Deja Vu all over again


The Crosby, Stills, Nash and Young remastered album is available on Qobuz for streaming at 192kHz 24bit.  It sounds great.  I have the original vinyl that I bought in the late 70s.  This remastered version has a very crisp clean sound with good soundstage depth and width.  I especially like the song, "Almost Cut my Hair". The song seems almost comical to me at the beginning but the mood changes for me as the song continues into a serious and good discussion.
I believe this digital version has little to no compression since I have my preamp volume set at 50 for my normal listening level.  Compare that to some pop albums on Qobuz at 44kHz 16bit that I play at a volume level of 27-33.
I believe the compression level is proportional to the volume level I use for my normal listening level.  For example, ROON shows the dynamic range of each of my CDs that I have ripped as FLAC files into my Library.  I see dynamic range as low as 8 and as high as 18.  The 18 is for a Telarc CD and is exceptional.  I notice my volume level for normal listening level is correlating to this Dynamic Range value.  Of course the higher dynamic range recordings have some nice loud peaks.

128x128tonywinga
George you should read that review again.

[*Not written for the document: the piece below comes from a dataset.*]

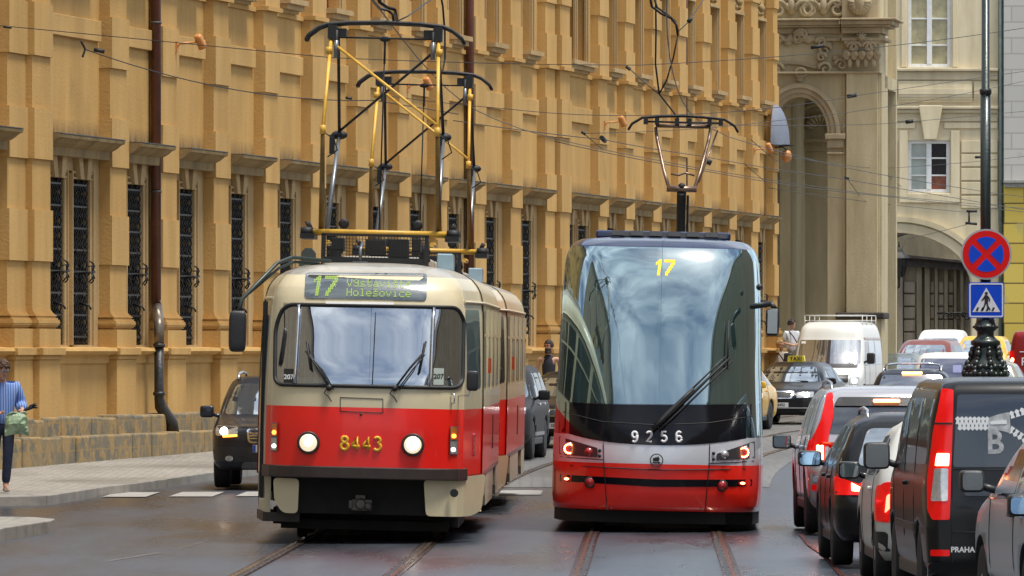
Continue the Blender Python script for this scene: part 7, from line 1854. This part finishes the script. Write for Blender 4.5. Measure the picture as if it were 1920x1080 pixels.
def head(parent, c, face, tilt=0., hair=None, beard=None, hair_m=None, r=.105, glasses=None, cap_len=.0):
    """c: head centre; face: horizontal facing direction; the skull is one mesh with nose, ears and eyes"""
    f = V(face.x, face.y, 0).normalized(); rt = V(f.y, -f.x, 0)
    M = Matrix((( rt.x, f.x, 0, c.x), (rt.y, f.y, 0, c.y), (rt.z, f.z, 1, c.z), (0, 0, 0, 1))) @ Matrix.Rotation(-tilt, 4, 'X')
    mb = MB(); n = 18
    prof = [(-.125, .030, .045, .03), (-.115, .048, .055, .02), (-.085, .058, .072, .01), (-.045, .068, .085, 0), (0, .074, .094, -.003), (.045, .076, .098, -.006), (.085, .068, .088, -.010), (.112, .045, .060, -.012), (.124, .015, .02, -.012)]
    vs = []
    for z, a, b, y0 in prof:
        for j in range(n): an = 2 * math.pi * j / n; vs.append((a * math.cos(an), y0 + b * math.sin(an), z))
    k = len(prof); mb.add(vs, [(i * n + j, i * n + (j + 1) % n, (i + 1) * n + (j + 1) % n, (i + 1) * n + j) for i in range(k - 1) for j in range(n)] + [tuple(range(n))[::-1], tuple((k - 1) * n + j for j in range(n))], 0, True)
    mb.add([(-.012, .088, .02), (.012, .088, .02), (.018, .090, -.025), (-.018, .090, -.025), (0, .118, -.020), (0, .095, .025)], [(5, 0, 4), (5, 4, 1), (0, 3, 4), (1, 4, 2), (3, 2, 4)], 0, True)
    for s in (-1, 1): mb.sphere((s * .076, -.005, .0), .03, 5, sc3=(.35, .7, 1.1))
    mb.sphere((0, .082, -.058), .02, 5, sc3=(1.2, .35, .35), mi=1)
    for s in (-1, 1): mb.sphere((s * .030, .084, .022), .012, 5, mi=2)
    mb.v = [tuple(M @ Vector(v)) for v in mb.v]
    h = mb.build('head', [SKIN, mat('lips', (.42, .14, .11), .5, var=.1), TXT], parent)
    if hair:
        hb = MB(); rg = random.Random(int(abs(c.x) * 99)); 
        for i in range(260):
            an = rg.uniform(0, 2 * math.pi); ph = rg.uniform(-.25 - cap_len, 1.5); x, y, z = math.cos(an) * math.cos(ph), math.sin(an) * math.cos(ph), math.sin(ph)
            if y > .45 and z < .42: continue
            q = V(x * .080, y * .100 - .012, .02 + z * .108); hb.sphere(q, rg.uniform(.016, .030), 4, sc3=(1, 1, rg.uniform(.7, 1.2)))
        hb.v = [tuple(M @ Vector(v)) for v in hb.v]; hb.build('hair', [hair_m], h)
    if beard:
        hb = MB(); rg = random.Random(5)
        for i in range(60):
            an = rg.uniform(.15, math.pi - .15); z = rg.uniform(-.14, -.05); hb.sphere((math.cos(an) * .062, math.sin(an) * .085, z), .020, 4)
        hb.v = [tuple(M @ Vector(v)) for v in hb.v]; hb.build('beard', [hair_m], h)
    if glasses:
        g = MB(); 
        for s in (-1, 1): g.sphere((s * .033, .094, .022), .026, 6, sc3=(1, .25, .75)); g.tube([(s * .058, .085, .03), (s * .078, 0, .02)], .004, 5)
        g.tube([(-.012, .098, .028), (.012, .098, .028)], .004, 5); g.v = [tuple(M @ Vector(v)) for v in g.v]; g.build('glasses', [glasses], h)
    return h
def striped(name, c1, c2, sc_):
    m, N, L, Pn = new_mat(name); Pn.inputs['Roughness'].default_value = .8
    tc = N.new('ShaderNodeTexCoord'); wv = N.new('ShaderNodeTexWave'); wv.wave_type = 'BANDS'; wv.bands_direction = 'X'; wv.inputs['Scale'].default_value = sc_; wv.inputs['Distortion'].default_value = .6
    L.new(tc.outputs['Object'], wv.inputs['Vector']); c = N.new('ShaderNodeMix'); c.data_type = 'RGBA'; c.inputs[6].default_value = (*c1, 1); c.inputs[7].default_value = (*c2, 1); L.new(wv.outputs['Color'], c.inputs[0]); L.new(c.outputs[2], Pn.inputs['Base Color']); return m
def person(label, loc, facing, h=1.75, bulk=1., shirt=None, trousers=None, shoes=None, pose='stand', hair=True, hair_m=None, beard=False, tilt=0., glasses=None, sleeves='long', face=None, cap_len=0., cut_z=None):
    """facing: yaw in radians of the chest (0 looks towards -y, the viewer); local frame has x to the picture's right"""
    t = thing('person', label, 'person', loc, facing); k = h / 1.75
    A = {'L': [V(-.19, 0, 1.42), V(-.25, .02, 1.16), V(-.22, -.08, .92)], 'R': [V(.19, 0, 1.42), V(.25, .02, 1.16), V(.23, -.08, .92)]}
    if pose == 'reading': A = {'L': [V(-.19, 0, 1.42), V(-.25, .06, 1.14), V(-.10, -.24, 1.08)], 'R': [V(.19, 0, 1.42), V(.26, .02, 1.17), V(.24, -.26, 1.12)]}
    if pose == 'wheel': A = {'L': [V(-.19, 0, 1.42), V(-.26, -.08, 1.18), V(-.15, -.36, 1.22)], 'R': [V(.19, 0, 1.42), V(.26, -.08, 1.18), V(.15, -.36, 1.22)]}
    if pose == 'fold': A = {'L': [V(-.19, 0, 1.42), V(-.25, .04, 1.15), V(-.05, -.17, 1.08)], 'R': [V(.19, 0, 1.42), V(.25, .04, 1.15), V(.06, -.19, 1.12)]}
    lg = {'L': [V(-.09, 0, .92), V(-.10, -.01, .50), V(-.10, .03, .09)], 'R': [V(.09, 0, .92), V(.10, -.04, .50), V(.11, -.02, .09)]}
    if pose == 'reading': lg = {'L': [V(-.09, 0, .92), V(-.10, .04, .50), V(-.11, .14, .09)], 'R': [V(.09, 0, .92), V(.07, -.06, .50), V(.04, -.06, .09)]}
    S = lambda v: v * k
    J = [(S(V(0, 0, .95)), (.135, .10)), (S(V(0, .01, 1.12)), (.125, .09)), (S(V(0, 0, 1.32)), (.12, .08)), (S(V(0, .01, 1.45)), (.055, .05)), (S(V(0, 0, 1.52)), (.055, .055)), (S(V(0, -.01, 1.60)), (.05, .055))]
    B = [(0, 1), (1, 2), (2, 3), (3, 4), (4, 5)]
    for s in 'LR':
        a = A[s]; n = len(J); J += [(S(a[0]), .046), (S(a[1]), .040), (S(a[2]), .028)]; B += [(2, n), (n, n + 1), (n + 1, n + 2)]
        J2, B2 = hand(t, S(a[2]), a[2] - a[1], V(1 if s == 'L' else -1, 0, .2), .5); merge(J, B, J2, B2, n + 2)
        l = lg[s]; n = len(J); J += [(S(l[0]), .09), (S(l[1]), .06), (S(l[2]), .042), (S(l[2] + V(0, -.10, -.04)), (.042, .03)), (S(l[2] + V(0, -.17, -.055)), (.035, .022))]; B += [(0, n), (n, n + 1), (n + 1, n + 2), (n + 2, n + 3), (n + 3, n + 4)]
    body = skinned('body', J, B, SKIN, t, 0, 1)
    head(t, S(V(0, -.02 - .04 * (tilt > .2), 1.655)), V(*(face or (0, -1)), 0), tilt, hair, beard, hair_m, glasses=glasses, cap_len=cap_len)
    g = .012 + .03 * (bulk - 1) / .2
    J = [(S(V(0, 0, .86)), (.15 + g, .115 + g)), (S(V(0, .01, 1.12)), (.135 + g, .10 + g)), (S(V(0, 0, 1.32)), (.16 + g, .11 + g)), (S(V(0, .01, 1.45)), (.10 + g, .085)), (S(V(0, .005, 1.50)), (.072, .072))]; B = [(0, 1), (1, 2), (2, 3), (3, 4)]; _ = [0]
    if sleeves != 'none':
        for s in 'LR':
            a = A[s]; n = len(J); J += [(S(a[0]), .062 + g), (S(a[1]), .050 + g) if sleeves == 'long' else (S(a[0].lerp(a[1], .75)), .058)]; B += [(2, n), (n, n + 1)]
            if sleeves == 'long': J.append((S(a[1].lerp(a[2], .82)), .036 + g)); B.append((n + 1, n + 2))
    skinned('shirt', J, B, shirt, t, 0, 2)
    J = [(S(V(0, 0, 1.0)), (.145, .115)), (S(V(0, 0, .90)), (.15, .12))]; B = [(0, 1)]
    for s in 'LR':
        l = lg[s]; n = len(J); J += [(S(l[0] + V(0, 0, -.08)), .098), (S(l[1]), .075), (S(l[2] + V(0, 0, .02)), .062)]; B += [(1, n), (n, n + 1), (n + 1, n + 2)]
    skinned('trousers', J, B, trousers, t, 0, 2)
    for s in 'LR':
        l = lg[s][2]; J = [(S(l + V(0, .03, -.04)), (.045, .042)), (S(l + V(0, -.07, -.048)), (.050, .036)), (S(l + V(0, -.17, -.058)), (.046, .026))]; skinned('shoe', J, [(0, 1), (1, 2)], shoes, t, 0, 2)
    return t, A, k
BRH = mat('brown_hair', (.07, .035, .018), .6, var=.4, scale=20); DKH = mat('dark_hair', (.02, .014, .010), .6, var=.3, scale=20); BLH = mat('blond_hair', (.36, .22, .09), .6, var=.3, scale=20)
JEAN = mat('dark_blue_trousers', (.012, .018, .045), .8, var=.3, scale=9, bump=.3); SHOE = mat('tan_shoe', (.42, .34, .28), .5, var=.2)
KHAK = mat('khaki_trousers', (.22, .19, .13), .8, var=.2)
STRP = striped('blue_striped_shirt', (.035, .12, .42), (.26, .36, .60), 9)
s_ = 136.0
t, A, k = person('man in a blue striped shirt and dark trousers looking into a green bag', (-7.03, F / s_, .125), R(12), 1.79, 1.2, STRP, JEAN, SHOE, 'reading', True, BRH, tilt=.42, glasses=mat('thin_glasses', (.3, .3, .32), .2, .5), face=(.25, -1))
b = thing('shopping_bag', 'pale green and white plastic bag held by the man at the left edge', 'bag', t.matrix_world @ V(0, 0, 0))
b.location = (-6.99 + .17, F / s_ - .40, .125); b.rotation_euler = (0, 0, R(12))
mb = MB(); rg = random.Random(2); vs = []; fs = []
for sy in (-1, 1):
    for i in range(7):
        for j in range(7):
            u_, v_ = i / 6, j / 6; bulge = .06 * math.sin(math.pi * u_) * math.sin(math.pi * min(1, (1 - v_) * 1.1))
            vs.append((lerp(-.13, .15, u_) + .05 * (1 - v_) * (u_ - .3) + rg.uniform(-.008, .008), sy * (bulge + .004) + rg.uniform(-.012, .012), .78 + .30 * v_ + .03 * math.sin(u_ * 3)))
for q in (0, 49):
    for i in range(6):
        for j in range(6): f_ = (q + i * 7 + j, q + (i + 1) * 7 + j, q + (i + 1) * 7 + j + 1, q + i * 7 + j + 1); fs.append(f_ if q == 0 else f_[::-1])
for j in range(6): fs += [(j, j + 1, 50 + j, 49 + j), (42 + j, 49 + 42 + j, 50 + 42 + j, 43 + j)]
for i in range(6): fs.append((i * 7, 49 + i * 7, 49 + (i + 1) * 7, (i + 1) * 7))
mb.add(vs, fs, 0, False); bg_m = mat('green_plastic_bag', (.26, .36, .22), .35, coat=.2, var=.55, scale=9, bump=.4); mb.build('bag_body', [bg_m], b)
mb = MB(); mb.tube([(-.12, 0, 1.07), (-.05, -.01, 1.11), (.05, 0, 1.10)], .01, 5); mb.tube([(.05, 0, 1.09), (.13, .0, 1.12), (.16, 0, 1.08)], .01, 5); mb.build('handle', [bg_m], b)
g = thing('glove', 'black glove held in the hand of the man at the left edge', 'glove', (-6.99 + .33, F / s_ - .33, .125 + 1.13), R(12))
J = [(V(-.06, 0, .0), (.03, .02)), (V(.02, 0, .03), (.04, .02)), (V(.09, 0, .07), (.016, .014)), (V(.10, .02, .045), (.016, .013)), (V(.14, 0, .075), (.013, .011)), (V(.15, .02, .04), (.013, .011)), (V(.03, -.02, .07), (.013, .012)), (V(.12, -.02, .10), .012)]
skinned('glove_body', J, [(0, 1), (1, 2), (1, 3), (2, 4), (3, 5), (1, 6), (6, 7)], BLACK, g, 1, 1)
person('bearded man in a dark sleeveless top left of the modern tram', (.79, 160.5, rise(160) + .12), R(-10), 1.84, 1., mat('dark_vest', (.02, .022, .03), .8, var=.2), JEAN, SHOE, 'stand', True, DKH, beard=True, sleeves='none', glasses=mat('dark_red_sunglasses', (.25, .02, .02), .15, coat=1), face=(-.3, -1))
WT = mat('white_shirt', (.66, .66, .68), .8, var=.1, scale=5, bump=.3)
t1, A1, k1 = person('dark haired man in a white shirt with a strap near the church', (7.72, 206.1, rise(206) + .1 + .54), R(30), 1.78, 1., WT, KHAK, SHOE, 'fold', True, DKH, sleeves='short', face=(.9, -.5))
STRAP = mat('dark_strap', (.03, .03, .04), .6)
MB().tube([V(-.12, -.05, 1.50), V(-.05, -.16, 1.35), V(.05, -.17, 1.2), V(.17, -.12, 1.02)], .018, 5).build('bag_strap', [STRAP], t1)
t2, A2, k2 = person('blond woman in a pale blouse with a dark shoulder strap near the palace corner', (7.30, 203.2, rise(203) + .12), R(20), 1.74, 1., mat('cream_blouse', (.55, .48, .42), .8, var=.1, bump=.3), KHAK, SHOE, 'fold', True, BLH, sleeves='long', face=(.6, -.8), cap_len=.5)
MB().tube([V(-.12, -.05, 1.50), V(-.05, -.16, 1.35), V(.05, -.17, 1.2), V(.17, -.12, 1.02)], .018, 5).build('bag_strap', [STRAP], t2)
# tram driver behind the windscreen of the old tram
dp = person('tram driver in a white shirt seated behind the windscreen of the older tram', (-1.636 + .42, 80.9 + 1.15, .62), 0, 1.75, 1., WT, JEAN, BLACK, 'wheel', True, BRH, sleeves='short')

According to Tom Fine the new CD sounds better than the previous two releases on CD. He says that this reissue, "kept the original dynamics and tonal qualities."  He says the 1994 reissue "is somewhat dynamics-crunched," but the dynamic range database has two separate entries for the 1994 reissue and even it is not compressed.

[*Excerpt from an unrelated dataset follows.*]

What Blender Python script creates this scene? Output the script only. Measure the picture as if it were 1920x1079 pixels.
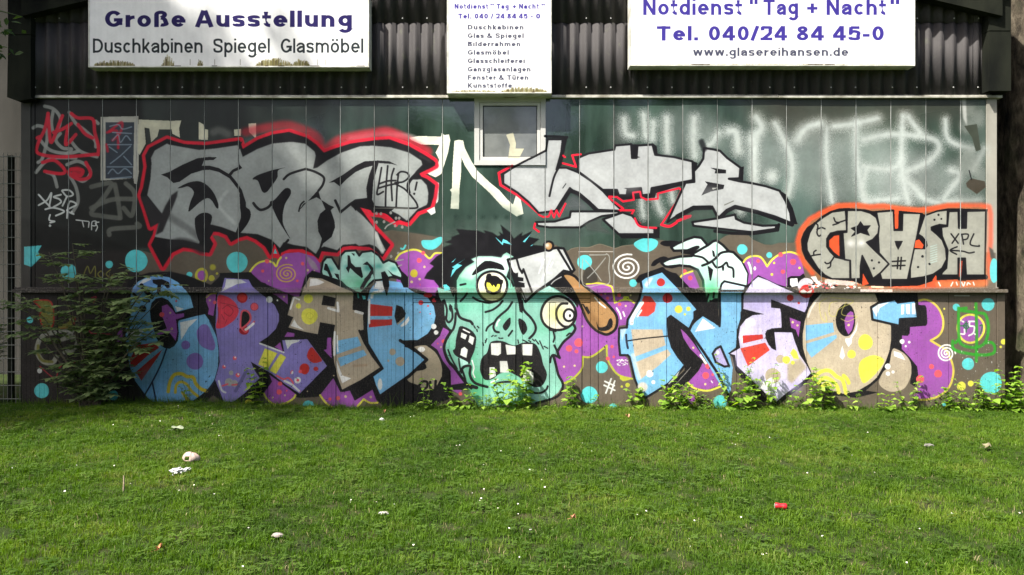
import bpy, bmesh, math, random
import numpy as np
from mathutils import Vector, Matrix, noise as mnoise
R = math.radians
random.seed(11)
for o in list(bpy.data.objects): bpy.data.objects.remove(o, do_unlink=True)
sc = bpy.context.scene
COL = sc.collection
# ---------------------------------------------------------------- camera
US, D, CZ = 0.0064, 9.56, 1.44            # metres per unit on the wall, distance to the wall, eye height
cam = bpy.data.cameras.new('camera'); cam.lens = 28.0; cam.sensor_width = 36.0; cam.clip_end = 2000
camo = bpy.data.objects.new('camera', cam); camo.location = (0, -D, CZ); camo.rotation_euler = (R(90), 0, 0)
COL.objects.link(camo); sc.camera = camo
# ---------------------------------------------------------------- light
AZ, EL = 49.0, 52.7                       # sun from the front left
sd = Vector((-math.cos(R(EL))*math.sin(R(AZ)), -math.cos(R(EL))*math.cos(R(AZ)), math.sin(R(EL))))
w = bpy.data.worlds.new('World'); sc.world = w; w.use_nodes = True
nt = w.node_tree; bg = nt.nodes['Background']
sky = nt.nodes.new('ShaderNodeTexSky'); sky.sky_type = 'NISHITA'; sky.sun_disc = False; sky.air_density = .7; sky.dust_density = 4.0; sky.ozone_density = .3
sky.sun_elevation = R(EL); sky.sun_rotation = math.atan2(sd.x, sd.y)
nt.links.new(sky.outputs[0], bg.inputs[0]); bg.inputs[1].default_value = 0.105
sl = bpy.data.lights.new('sun', 'SUN'); sl.energy = 5.0; sl.angle = R(0.53); sl.color = (1, .95, .87)
slo = bpy.data.objects.new('sun', sl); slo.rotation_euler = sd.to_track_quat('Z', 'Y').to_euler(); slo.location = (0, -4, 12); COL.objects.link(slo)
vs = sc.view_settings; sc.display_settings.display_device = 'sRGB'
vs.view_transform = 'Standard'; vs.look = 'None'; vs.exposure = 1.2; vs.gamma = 1; vs.use_curve_mapping = False
sc.cycles.max_bounces = 6; sc.cycles.use_denoising = True; sc.cycles.sample_clamp_indirect = 6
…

I haven’t heard of anyone saying the Qobuz version is compressed and there’s no reason it should be.

Remasters are often crunched, but sometimes they get it right. Older is not always better.



Why do I get the distinct impression that people are dissing Qobus to promote Tidal of late?Hony soit qui mal y pense ( yep, Qobus is French)
Nope, just don't like streaming in general. I don't believe the lossless bs, compression sucks.
I love streaming. The younger generation I think takes it for granted. Just wait, you too will get old and some day find it sometimes not so easy to get started. Don’t it always seem to go that you don’t know what you’ve got till its gone? Pave paradise, put up a parking lot.
Remasters are often crunched, but sometimes they get it right.
Yes they usually are, very rarely they leave it alone, nearly always the later ones/re-issues are "dynamically crunched", great term btw, better than just saying compressed, it’s got more meaning behind it.